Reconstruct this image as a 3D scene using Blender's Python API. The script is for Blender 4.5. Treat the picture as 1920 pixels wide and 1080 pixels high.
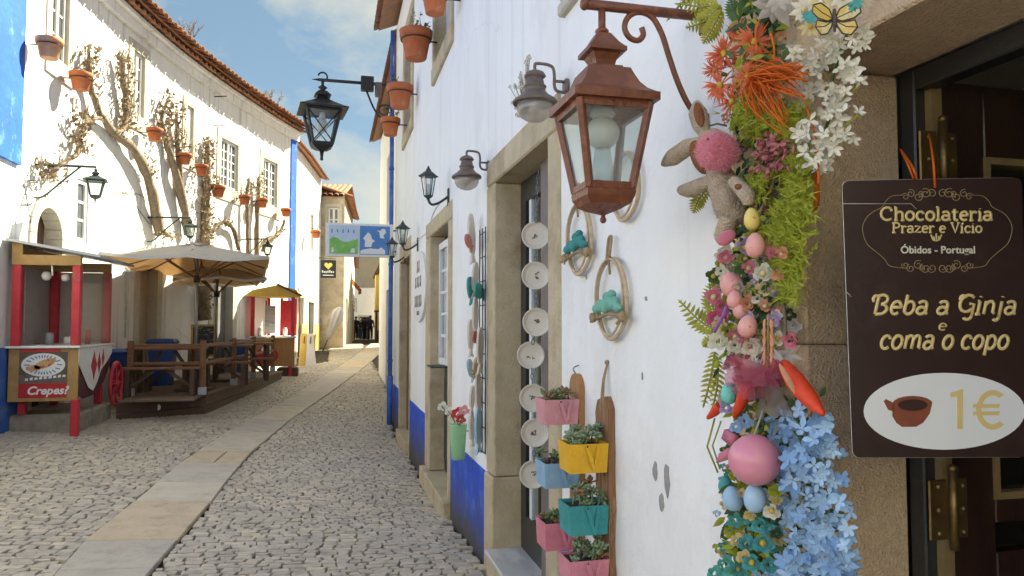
import bpy, bmesh, math, random
import numpy as np
from mathutils import Vector, Matrix, noise
random.seed(7)
R = math.radians
scene = bpy.context.scene
for o in list(bpy.data.objects): bpy.data.objects.remove(o)

# ------------------------------------------------------------------ camera
F = 1390.0; YAW = R(13.74); PIT = math.atan(68/1390.0); CZ = 1.6
cd = bpy.data.cameras.new('camera'); cam = bpy.data.objects.new('camera', cd)
scene.collection.objects.link(cam); scene.camera = cam
cam.location = (0, 0, CZ); cam.rotation_euler = (math.pi/2 + PIT, 0, -YAW)
cd.sensor_width = 36; cd.lens = 36*F/1920; cd.clip_start = 0.05; cd.clip_end = 2000
scene.render.resolution_x = 1024; scene.render.resolution_y = 576

# ------------------------------------------------------------------ sun and sky
SUN_AZ = R(33); SUN_EL = R(42)            # azimuth measured from +X towards +Y
to_sun = Vector((math.cos(SUN_EL)*math.cos(SUN_AZ), math.cos(SUN_EL)*math.sin(SUN_AZ), math.sin(SUN_EL)))
sl = bpy.data.lights.new('sun', 'SUN'); sun = bpy.data.objects.new('sun', sl); scene.collection.objects.link(sun)
sl.energy = 5.0; sl.angle = R(0.7); sl.color = (1.0, 0.985, 0.96)
sun.location = (20, 20, 30); sun.rotation_euler = to_sun.to_track_quat('Z', 'Y').to_euler()
world = bpy.data.worlds.new('World'); scene.world = world; world.use_nodes = True
nt = world.node_tree; nt.nodes.clear()
def N(t, typ, **kw):
    n = t.nodes.new(typ)
    for k, v in kw.items(): setattr(n, k, v)
    return n
wo = N(nt, 'ShaderNodeOutputWorld'); bg = N(nt, 'ShaderNodeBackground'); bg.inputs[1].default_value = 0.10
sky = N(nt, 'ShaderNodeTexSky', sky_type='NISHITA', sun_disc=False, sun_elevation=SUN_EL, sun_rotation=math.pi/2 - SUN_AZ)
sky.altitude = 900; sky.air_density = 0.9; sky.dust_density = 0.15; sky.ozone_density = 2.0
tc = N(nt, 'ShaderNodeTexCoord'); mp = N(nt, 'ShaderNodeMapping'); mp.inputs['Scale'].default_value = (1, 1, 2.1)
mp.inputs['Location'].default_value = (0.35, 0.12, 0.0)
nz = N(nt, 'ShaderNodeTexNoise'); nz.inputs['Scale'].default_value = 2.6; nz.inputs['Detail'].default_value = 9; nz.inputs['Roughness'].default_value = 0.58
nz.inputs['Distortion'].default_value = 0.25
cr = N(nt, 'ShaderNodeValToRGB'); cr.color_ramp.elements[0].position = 0.42; cr.color_ramp.elements[1].position = 0.60
cr.color_ramp.elements[1].color = (.95, .95, .95, 1)
mx = N(nt, 'ShaderNodeMix', data_type='RGBA'); mx.inputs[7].default_value = (2.35, 2.45, 2.7, 1)
nt.links.new(tc.outputs['Generated'], mp.inputs[0]); nt.links.new(mp.outputs[0], nz.inputs[0]); nt.links.new(nz.outputs[0], cr.inputs[0])
veil = N(nt, 'ShaderNodeMix', data_type='RGBA'); veil.inputs[0].default_value = 0.74; veil.inputs[7].default_value = (0.56, 1.00, 1.86, 1)   # thin high haze over the clear blue
nt.links.new(sky.outputs[0], veil.inputs[6])
nt.links.new(cr.outputs[0], mx.inputs[0]); nt.links.new(veil.outputs[2], mx.inputs[6]); nt.links.new(mx.outputs[2], bg.inputs[0]); nt.links.new(bg.outputs[0], wo.inputs[0])
scene.view_settings.view_transform = 'Standard'; scene.view_settings.look = 'None'
scene.view_settings.gamma = 1; scene.view_settings.use_curve_mapping = False
scene.view_settings.exposure = 1.7
scene.view_settings.use_white_balance = True; scene.view_settings.white_balance_temperature = 8600; scene.view_settings.white_balance_tint = -2

# ------------------------------------------------------------------ where a line of sight meets a known surface of the place
cy, sy = math.cos(YAW), math.sin(YAW); cp, sp = math.cos(PIT), math.sin(PIT)
def ray(px, py):
    u = (px-960)/F; v = (540-py)/F
    fw = cp - v*sp; up = sp + v*cp
    return Vector((u*cy + fw*sy, -u*sy + fw*cy, up))
C0 = Vector((0, 0, CZ))
def on_x(px, py, X): d = ray(px, py); return C0 + d*(X/d.x)
def on_y(px, py, Y): d = ray(px, py); return C0 + d*(Y/d.y)
def at(px, py, dep): return C0 + ray(px, py)*dep
WX = 1.04                                   # the plane of the white wall on the right
def wy(px, py=600): p = on_x(px, py, WX); return p.y
def wz(px, py): return on_x(px, py, WX).z
_zr = ([-30, 0, 4.8, 7, 10, 13, 20, 33, 45, 80, 400], [.05, .05, 0, -.13, -.16, -.1, .25, .75, .6, .2, .2])
_zl = ([-30, 0, 5, 10.6, 17, 22, 33, 45, 80, 400], [.1, .1, .2, .27, .38, .52, .75, .6, .2, .2])
def gz(X, Y):
    a = float(np.interp(Y, *_zr)); b = float(np.interp(Y, *_zl)); t = min(1, max(0, (WX-X)/5.0))
    return a + (b-a)*t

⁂

> Set problem: Repeat verbatim all the material, but not the pictures.

> Solved exercise:
Reconstruct this image as a 3D scene using Blender's Python API. The script is for Blender 4.5. Treat the picture as 1920 pixels wide and 1080 pixels high.
import bpy, bmesh, math, random
import numpy as np
from mathutils import Vector, Matrix, noise
random.seed(7)
R = math.radians
scene = bpy.context.scene
for o in list(bpy.data.objects): bpy.data.objects.remove(o)

# ------------------------------------------------------------------ camera
F = 1390.0; YAW = R(13.74); PIT = math.atan(68/1390.0); CZ = 1.6
cd = bpy.data.cameras.new('camera'); cam = bpy.data.objects.new('camera', cd)
scene.collection.objects.link(cam); scene.camera = cam
cam.location = (0, 0, CZ); cam.rotation_euler = (math.pi/2 + PIT, 0, -YAW)
cd.sensor_width = 36; cd.lens = 36*F/1920; cd.clip_start = 0.05; cd.clip_end = 2000
scene.render.resolution_x = 1024; scene.render.resolution_y = 576

# ------------------------------------------------------------------ sun and sky
SUN_AZ = R(33); SUN_EL = R(42)            # azimuth measured from +X towards +Y
to_sun = Vector((math.cos(SUN_EL)*math.cos(SUN_AZ), math.cos(SUN_EL)*math.sin(SUN_AZ), math.sin(SUN_EL)))
sl = bpy.data.lights.new('sun', 'SUN'); sun = bpy.data.objects.new('sun', sl); scene.collection.objects.link(sun)
sl.energy = 5.0; sl.angle = R(0.7); sl.color = (1.0, 0.985, 0.96)
sun.location = (20, 20, 30); sun.rotation_euler = to_sun.to_track_quat('Z', 'Y').to_euler()
world = bpy.data.worlds.new('World'); scene.world = world; world.use_nodes = True
nt = world.node_tree; nt.nodes.clear()
def N(t, typ, **kw):
    n = t.nodes.new(typ)
    for k, v in kw.items(): setattr(n, k, v)
    return n
wo = N(nt, 'ShaderNodeOutputWorld'); bg = N(nt, 'ShaderNodeBackground'); bg.inputs[1].default_value = 0.10
sky = N(nt, 'ShaderNodeTexSky', sky_type='NISHITA', sun_disc=False, sun_elevation=SUN_EL, sun_rotation=math.pi/2 - SUN_AZ)
sky.altitude = 900; sky.air_density = 0.9; sky.dust_density = 0.15; sky.ozone_density = 2.0
tc = N(nt, 'ShaderNodeTexCoord'); mp = N(nt, 'ShaderNodeMapping'); mp.inputs['Scale'].default_value = (1, 1, 2.1)
mp.inputs['Location'].default_value = (0.35, 0.12, 0.0)
nz = N(nt, 'ShaderNodeTexNoise'); nz.inputs['Scale'].default_value = 2.6; nz.inputs['Detail'].default_value = 9; nz.inputs['Roughness'].default_value = 0.58
nz.inputs['Distortion'].default_value = 0.25
cr = N(nt, 'ShaderNodeValToRGB'); cr.color_ramp.elements[0].position = 0.42; cr.color_ramp.elements[1].position = 0.60
cr.color_ramp.elements[1].color = (.95, .95, .95, 1)
mx = N(nt, 'ShaderNodeMix', data_type='RGBA'); mx.inputs[7].default_value = (2.35, 2.45, 2.7, 1)
nt.links.new(tc.outputs['Generated'], mp.inputs[0]); nt.links.new(mp.outputs[0], nz.inputs[0]); nt.links.new(nz.outputs[0], cr.inputs[0])
veil = N(nt, 'ShaderNodeMix', data_type='RGBA'); veil.inputs[0].default_value = 0.74; veil.inputs[7].default_value = (0.56, 1.00, 1.86, 1)   # thin high haze over the clear blue
nt.links.new(sky.outputs[0], veil.inputs[6])
nt.links.new(cr.outputs[0], mx.inputs[0]); nt.links.new(veil.outputs[2], mx.inputs[6]); nt.links.new(mx.outputs[2], bg.inputs[0]); nt.links.new(bg.outputs[0], wo.inputs[0])
scene.view_settings.view_transform = 'Standard'; scene.view_settings.look = 'None'
scene.view_settings.gamma = 1; scene.view_settings.use_curve_mapping = False
scene.view_settings.exposure = 1.7
scene.view_settings.use_white_balance = True; scene.view_settings.white_balance_temperature = 8600; scene.view_settings.white_balance_tint = -2

# ------------------------------------------------------------------ where a line of sight meets a known surface of the place
cy, sy = math.cos(YAW), math.sin(YAW); cp, sp = math.cos(PIT), math.sin(PIT)
def ray(px, py):
    u = (px-960)/F; v = (540-py)/F
    fw = cp - v*sp; up = sp + v*cp
    return Vector((u*cy + fw*sy, -u*sy + fw*cy, up))
C0 = Vector((0, 0, CZ))
def on_x(px, py, X): d = ray(px, py); return C0 + d*(X/d.x)
def on_y(px, py, Y): d = ray(px, py); return C0 + d*(Y/d.y)
def at(px, py, dep): return C0 + ray(px, py)*dep
WX = 1.04                                   # the plane of the white wall on the right
def wy(px, py=600): p = on_x(px, py, WX); return p.y
def wz(px, py): return on_x(px, py, WX).z
_zr = ([-30, 0, 4.8, 7, 10, 13, 20, 33, 45, 80, 400], [.05, .05, 0, -.13, -.16, -.1, .25, .75, .6, .2, .2])
_zl = ([-30, 0, 5, 10.6, 17, 22, 33, 45, 80, 400], [.1, .1, .2, .27, .38, .52, .75, .6, .2, .2])
def gz(X, Y):
    a = float(np.interp(Y, *_zr)); b = float(np.interp(Y, *_zl)); t = min(1, max(0, (WX-X)/5.0))
    return a + (b-a)*t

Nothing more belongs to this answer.